On the refineries front, significant potential exists for replacing liquid fuels such as naphtha, high speed diesel (HSD) and furnace oil with RLNG, besides catering to hydrogen production, which is used in various internal processes. While demand per se will keep fluctuating depending on the relative oil and gas price parity, there is significant potential in this segment. Apart from traditional applications, there is good potential for LNG in several new areas, where the replacement of HSD by LNG as a fuel in long distance transportation holds the maximum potential.

Regasification terminal capacity utilisation to decline

Given the price-sensitive demand and several imponderables, utilisation of the new terminals will be suboptimal. Globally, regasification capacity utilisation has been only 35-40 per cent. Even if outliers such as the US where regasification terminals have been rendered redundant due to the shale gas boom, and Japan which has created huge capacity to cater to peak demand (and there exists a huge difference between peak and trough demand), are not considered, utilisation in other regions too has been relatively low at 60-75 per cent.

While Petronet LNG’s Dahej terminal has been operating at more than 100 per cent capacity utilisation, it is more of an exception, given the cost-competitive re-gas tariff and well-developed infrastructure. Utilisation of other terminals is expected to remain low, resulting in weak returns and debt coverage metrics in the initial years. Prudent structuring of loan repayments, take-or-pay commitments to use minimum levels of debt servicing and strong sponsors will be key risk mitigants. Terminals with relatively low capital costs and competitive re-gas tariffs will be better placed to weather some of the challenges.
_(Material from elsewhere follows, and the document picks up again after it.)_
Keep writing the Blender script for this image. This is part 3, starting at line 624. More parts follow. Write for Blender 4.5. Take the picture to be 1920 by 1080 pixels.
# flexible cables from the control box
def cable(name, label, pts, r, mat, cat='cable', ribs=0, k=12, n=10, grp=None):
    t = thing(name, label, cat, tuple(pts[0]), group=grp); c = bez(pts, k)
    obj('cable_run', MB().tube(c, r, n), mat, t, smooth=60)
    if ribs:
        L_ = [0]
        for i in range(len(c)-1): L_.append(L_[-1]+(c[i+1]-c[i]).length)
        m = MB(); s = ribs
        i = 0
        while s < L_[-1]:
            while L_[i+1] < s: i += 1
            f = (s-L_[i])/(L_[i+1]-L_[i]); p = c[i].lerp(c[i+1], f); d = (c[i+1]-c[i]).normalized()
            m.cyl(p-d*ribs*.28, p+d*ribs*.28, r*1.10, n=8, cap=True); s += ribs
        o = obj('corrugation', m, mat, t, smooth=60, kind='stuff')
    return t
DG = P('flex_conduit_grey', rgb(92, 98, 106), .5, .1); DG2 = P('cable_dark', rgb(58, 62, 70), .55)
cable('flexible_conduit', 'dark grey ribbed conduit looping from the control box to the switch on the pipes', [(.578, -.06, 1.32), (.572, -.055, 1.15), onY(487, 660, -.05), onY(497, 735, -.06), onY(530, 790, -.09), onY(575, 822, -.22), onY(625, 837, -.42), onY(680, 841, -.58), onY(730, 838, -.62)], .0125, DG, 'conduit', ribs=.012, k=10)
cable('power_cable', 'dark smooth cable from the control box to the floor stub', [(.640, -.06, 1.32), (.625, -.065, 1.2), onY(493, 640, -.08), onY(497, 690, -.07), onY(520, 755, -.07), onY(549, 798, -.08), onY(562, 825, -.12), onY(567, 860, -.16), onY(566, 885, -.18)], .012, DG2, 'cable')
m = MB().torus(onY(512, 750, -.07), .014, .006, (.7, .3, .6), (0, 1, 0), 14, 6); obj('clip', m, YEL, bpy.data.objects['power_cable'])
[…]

Ports must look at robust marine infrastructure for maximum revenue potential Given the new RLNG terminals, ports will derive additional income from marine-, vessel-, cargo- and storage-related areas. However, for steady cargo growth, first-mile pipeline connectivity to the nearest trunk pipeline network and successful commissioning of trunk pipelines to all the demand centres will hold the key. Moreover, in view of the increasing capacity of LNG vessels and the matching marine infrastructure needed to handle such vessels, ports would need to ensure deeper draught in the basins and optimum draught in the channels.